* _Short problem_: Quote verbatim the span of lines that begins the listing below and closes with the line containing "b.plate(375, 393, 27, CARB2, 0.26, 0.12, 0.42)".

* _Stored data_:
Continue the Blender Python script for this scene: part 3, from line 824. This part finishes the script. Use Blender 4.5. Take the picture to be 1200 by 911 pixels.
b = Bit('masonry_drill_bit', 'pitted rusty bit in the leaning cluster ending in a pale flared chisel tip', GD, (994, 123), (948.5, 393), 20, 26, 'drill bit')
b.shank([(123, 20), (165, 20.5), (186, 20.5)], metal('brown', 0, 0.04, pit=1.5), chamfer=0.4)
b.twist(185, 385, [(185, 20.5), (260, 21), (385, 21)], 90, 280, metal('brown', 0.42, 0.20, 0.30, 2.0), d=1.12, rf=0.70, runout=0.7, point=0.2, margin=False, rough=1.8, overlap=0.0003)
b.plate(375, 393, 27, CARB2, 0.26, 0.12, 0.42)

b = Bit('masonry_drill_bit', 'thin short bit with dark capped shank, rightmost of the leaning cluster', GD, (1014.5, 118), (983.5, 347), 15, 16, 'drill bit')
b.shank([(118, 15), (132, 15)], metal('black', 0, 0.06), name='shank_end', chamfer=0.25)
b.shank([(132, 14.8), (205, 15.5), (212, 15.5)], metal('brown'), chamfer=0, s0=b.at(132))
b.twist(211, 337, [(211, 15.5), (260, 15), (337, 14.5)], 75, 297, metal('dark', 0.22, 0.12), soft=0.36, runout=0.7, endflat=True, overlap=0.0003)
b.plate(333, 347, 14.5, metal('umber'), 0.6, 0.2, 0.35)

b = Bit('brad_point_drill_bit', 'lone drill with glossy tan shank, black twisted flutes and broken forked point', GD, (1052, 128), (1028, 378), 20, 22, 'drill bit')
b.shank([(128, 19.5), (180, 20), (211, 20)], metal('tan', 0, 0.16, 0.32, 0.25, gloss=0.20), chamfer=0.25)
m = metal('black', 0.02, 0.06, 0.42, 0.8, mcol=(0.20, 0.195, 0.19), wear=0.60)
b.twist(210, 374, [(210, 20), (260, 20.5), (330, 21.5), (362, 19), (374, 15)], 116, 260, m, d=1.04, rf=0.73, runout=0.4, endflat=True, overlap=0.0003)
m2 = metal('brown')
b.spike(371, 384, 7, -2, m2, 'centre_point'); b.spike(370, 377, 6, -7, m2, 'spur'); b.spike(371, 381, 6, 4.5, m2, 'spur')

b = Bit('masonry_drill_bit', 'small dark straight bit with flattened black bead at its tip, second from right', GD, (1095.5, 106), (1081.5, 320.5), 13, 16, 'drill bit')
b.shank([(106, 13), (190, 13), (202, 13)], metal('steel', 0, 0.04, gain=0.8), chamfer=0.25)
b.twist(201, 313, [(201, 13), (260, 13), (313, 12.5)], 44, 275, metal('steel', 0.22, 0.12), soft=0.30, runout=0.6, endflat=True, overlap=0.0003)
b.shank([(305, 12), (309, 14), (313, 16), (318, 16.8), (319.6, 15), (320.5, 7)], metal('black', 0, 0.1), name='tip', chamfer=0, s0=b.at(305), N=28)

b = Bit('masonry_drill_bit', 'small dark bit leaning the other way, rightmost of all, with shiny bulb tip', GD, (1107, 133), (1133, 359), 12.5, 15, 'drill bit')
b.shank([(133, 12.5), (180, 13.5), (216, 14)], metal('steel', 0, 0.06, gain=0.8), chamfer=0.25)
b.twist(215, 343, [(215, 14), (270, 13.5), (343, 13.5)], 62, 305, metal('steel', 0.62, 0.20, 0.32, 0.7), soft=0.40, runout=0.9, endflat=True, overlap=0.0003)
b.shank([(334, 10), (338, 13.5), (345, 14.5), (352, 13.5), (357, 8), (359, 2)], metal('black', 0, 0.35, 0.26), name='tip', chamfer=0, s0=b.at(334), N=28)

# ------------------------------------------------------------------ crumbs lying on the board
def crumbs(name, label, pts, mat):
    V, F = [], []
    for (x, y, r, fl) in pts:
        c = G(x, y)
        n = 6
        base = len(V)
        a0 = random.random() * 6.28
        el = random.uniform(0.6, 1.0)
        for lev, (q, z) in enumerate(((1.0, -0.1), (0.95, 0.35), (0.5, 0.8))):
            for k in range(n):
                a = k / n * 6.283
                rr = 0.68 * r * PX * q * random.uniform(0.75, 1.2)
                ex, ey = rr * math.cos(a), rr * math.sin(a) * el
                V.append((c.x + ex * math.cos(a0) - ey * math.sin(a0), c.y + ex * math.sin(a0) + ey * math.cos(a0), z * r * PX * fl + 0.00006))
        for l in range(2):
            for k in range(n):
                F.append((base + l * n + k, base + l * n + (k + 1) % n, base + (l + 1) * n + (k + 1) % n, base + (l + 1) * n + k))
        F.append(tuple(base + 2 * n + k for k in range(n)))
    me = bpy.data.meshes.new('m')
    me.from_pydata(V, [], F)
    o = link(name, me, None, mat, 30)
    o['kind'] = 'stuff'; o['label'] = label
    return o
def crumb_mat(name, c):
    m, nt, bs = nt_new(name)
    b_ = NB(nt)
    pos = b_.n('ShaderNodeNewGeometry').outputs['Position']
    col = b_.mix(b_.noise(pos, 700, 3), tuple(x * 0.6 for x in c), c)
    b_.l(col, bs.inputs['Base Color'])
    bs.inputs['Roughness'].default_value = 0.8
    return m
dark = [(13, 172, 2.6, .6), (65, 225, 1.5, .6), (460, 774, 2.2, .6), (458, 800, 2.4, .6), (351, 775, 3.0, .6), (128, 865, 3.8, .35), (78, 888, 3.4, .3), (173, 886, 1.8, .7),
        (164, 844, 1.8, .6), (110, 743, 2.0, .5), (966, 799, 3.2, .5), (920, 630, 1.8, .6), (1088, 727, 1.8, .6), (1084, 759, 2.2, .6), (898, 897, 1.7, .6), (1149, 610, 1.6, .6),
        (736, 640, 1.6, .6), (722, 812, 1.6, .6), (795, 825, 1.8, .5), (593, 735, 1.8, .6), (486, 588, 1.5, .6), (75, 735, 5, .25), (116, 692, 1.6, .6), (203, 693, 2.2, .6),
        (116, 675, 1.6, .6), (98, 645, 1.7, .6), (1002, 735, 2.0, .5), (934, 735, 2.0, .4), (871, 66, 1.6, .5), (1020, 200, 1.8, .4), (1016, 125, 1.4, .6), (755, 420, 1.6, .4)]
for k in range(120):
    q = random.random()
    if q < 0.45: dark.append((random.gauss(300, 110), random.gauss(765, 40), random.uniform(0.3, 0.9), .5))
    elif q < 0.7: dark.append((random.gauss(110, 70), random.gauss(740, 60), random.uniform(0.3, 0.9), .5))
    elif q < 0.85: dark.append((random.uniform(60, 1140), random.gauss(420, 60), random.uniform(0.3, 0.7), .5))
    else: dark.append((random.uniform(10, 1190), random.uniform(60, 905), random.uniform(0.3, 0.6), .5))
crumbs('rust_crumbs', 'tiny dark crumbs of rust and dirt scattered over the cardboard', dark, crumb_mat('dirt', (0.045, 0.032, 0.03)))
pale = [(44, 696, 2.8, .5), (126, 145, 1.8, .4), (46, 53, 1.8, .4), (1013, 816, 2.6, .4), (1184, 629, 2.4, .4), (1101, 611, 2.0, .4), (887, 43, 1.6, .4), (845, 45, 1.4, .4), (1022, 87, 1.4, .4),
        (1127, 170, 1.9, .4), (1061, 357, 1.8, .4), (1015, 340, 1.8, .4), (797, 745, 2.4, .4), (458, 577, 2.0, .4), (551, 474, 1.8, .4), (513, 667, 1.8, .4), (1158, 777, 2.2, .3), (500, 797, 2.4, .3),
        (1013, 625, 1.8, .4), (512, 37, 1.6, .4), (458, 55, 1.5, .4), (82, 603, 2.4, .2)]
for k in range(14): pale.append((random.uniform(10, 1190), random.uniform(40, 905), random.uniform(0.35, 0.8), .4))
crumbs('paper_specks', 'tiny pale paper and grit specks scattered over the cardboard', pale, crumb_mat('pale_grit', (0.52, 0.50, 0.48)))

* _Exercise response_:
Continue the Blender Python script for this scene: part 3, from line 824. This part finishes the script. Use Blender 4.5. Take the picture to be 1200 by 911 pixels.
b = Bit('masonry_drill_bit', 'pitted rusty bit in the leaning cluster ending in a pale flared chisel tip', GD, (994, 123), (948.5, 393), 20, 26, 'drill bit')
b.shank([(123, 20), (165, 20.5), (186, 20.5)], metal('brown', 0, 0.04, pit=1.5), chamfer=0.4)
b.twist(185, 385, [(185, 20.5), (260, 21), (385, 21)], 90, 280, metal('brown', 0.42, 0.20, 0.30, 2.0), d=1.12, rf=0.70, runout=0.7, point=0.2, margin=False, rough=1.8, overlap=0.0003)
b.plate(375, 393, 27, CARB2, 0.26, 0.12, 0.42)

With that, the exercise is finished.